Snake handling in theory and practice

31 05 2010

America never was America to me.

-Langston Hughes

There are those who would portray America as an offshoot of the former theologies of the Protestant mainline churches. Everybody came from nuclear families where Puritan decency and hard-work were the dominating forces in life. Church consisted of semons and hymns; God was a benovolent if distant figure who showed his disposition towards belivers through the “blessings” he shed upon or withheld from them. In other words, God is the painter and viewer of a Norman Rockwell painting. If we have deviated from that, it is because we have broken from a pristine past where everyone knew his place and appreciated Christianity as the foundation of all civilization.

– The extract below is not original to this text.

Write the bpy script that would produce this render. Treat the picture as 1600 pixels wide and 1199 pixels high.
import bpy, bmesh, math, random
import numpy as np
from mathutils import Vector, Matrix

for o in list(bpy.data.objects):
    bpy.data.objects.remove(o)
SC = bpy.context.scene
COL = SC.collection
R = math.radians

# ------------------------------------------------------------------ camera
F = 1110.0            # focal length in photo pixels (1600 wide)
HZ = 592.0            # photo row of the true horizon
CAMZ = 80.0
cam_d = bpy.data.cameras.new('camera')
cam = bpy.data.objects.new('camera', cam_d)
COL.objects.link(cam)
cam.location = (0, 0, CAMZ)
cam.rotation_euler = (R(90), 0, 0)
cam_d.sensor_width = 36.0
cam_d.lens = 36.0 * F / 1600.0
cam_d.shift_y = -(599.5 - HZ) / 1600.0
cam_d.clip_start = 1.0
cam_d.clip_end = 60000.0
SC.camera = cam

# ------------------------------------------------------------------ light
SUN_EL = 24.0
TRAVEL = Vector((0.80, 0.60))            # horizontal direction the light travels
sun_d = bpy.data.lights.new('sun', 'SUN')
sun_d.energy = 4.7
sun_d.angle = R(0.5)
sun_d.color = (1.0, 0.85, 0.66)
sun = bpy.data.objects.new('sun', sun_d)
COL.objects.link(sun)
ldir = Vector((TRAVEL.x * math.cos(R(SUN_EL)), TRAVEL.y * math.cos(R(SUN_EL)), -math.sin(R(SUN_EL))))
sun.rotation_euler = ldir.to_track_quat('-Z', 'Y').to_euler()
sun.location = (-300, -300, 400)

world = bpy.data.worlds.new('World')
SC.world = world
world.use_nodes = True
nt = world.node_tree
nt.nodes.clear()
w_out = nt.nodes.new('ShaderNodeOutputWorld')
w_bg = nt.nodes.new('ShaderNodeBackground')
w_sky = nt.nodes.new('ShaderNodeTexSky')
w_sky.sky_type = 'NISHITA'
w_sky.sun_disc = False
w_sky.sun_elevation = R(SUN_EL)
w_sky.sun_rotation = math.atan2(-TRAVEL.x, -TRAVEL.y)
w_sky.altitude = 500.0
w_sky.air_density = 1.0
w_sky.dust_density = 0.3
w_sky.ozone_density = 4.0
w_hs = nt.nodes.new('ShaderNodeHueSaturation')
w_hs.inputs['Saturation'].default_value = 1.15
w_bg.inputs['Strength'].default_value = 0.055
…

If that is one’s vision of America, it is not the vision shown by Dennis Covington in his book, Salvation on Sand Mountain: Snake Handling and Redemption in Southern Appalachia. That which conservative white intellectuals portray as the norm of “white Protestantism” was never really normative. The idea of a tightly-wound, buttoned-up congregation of decent Puritans who devoted themselves chastely to commerce has nothing to do with the reality of American religiosity. Covington writes of hard-drinking “bush Baptists” who would preach and sing well into the night and then brawl and drink until morning. The snake handling churches spead throughout Appalachia are the extreme version of this religion. Like popular Protestantism today, blessings here were thought to be immediate and tanglible, often to the point of putting oneself in life-endangering situations.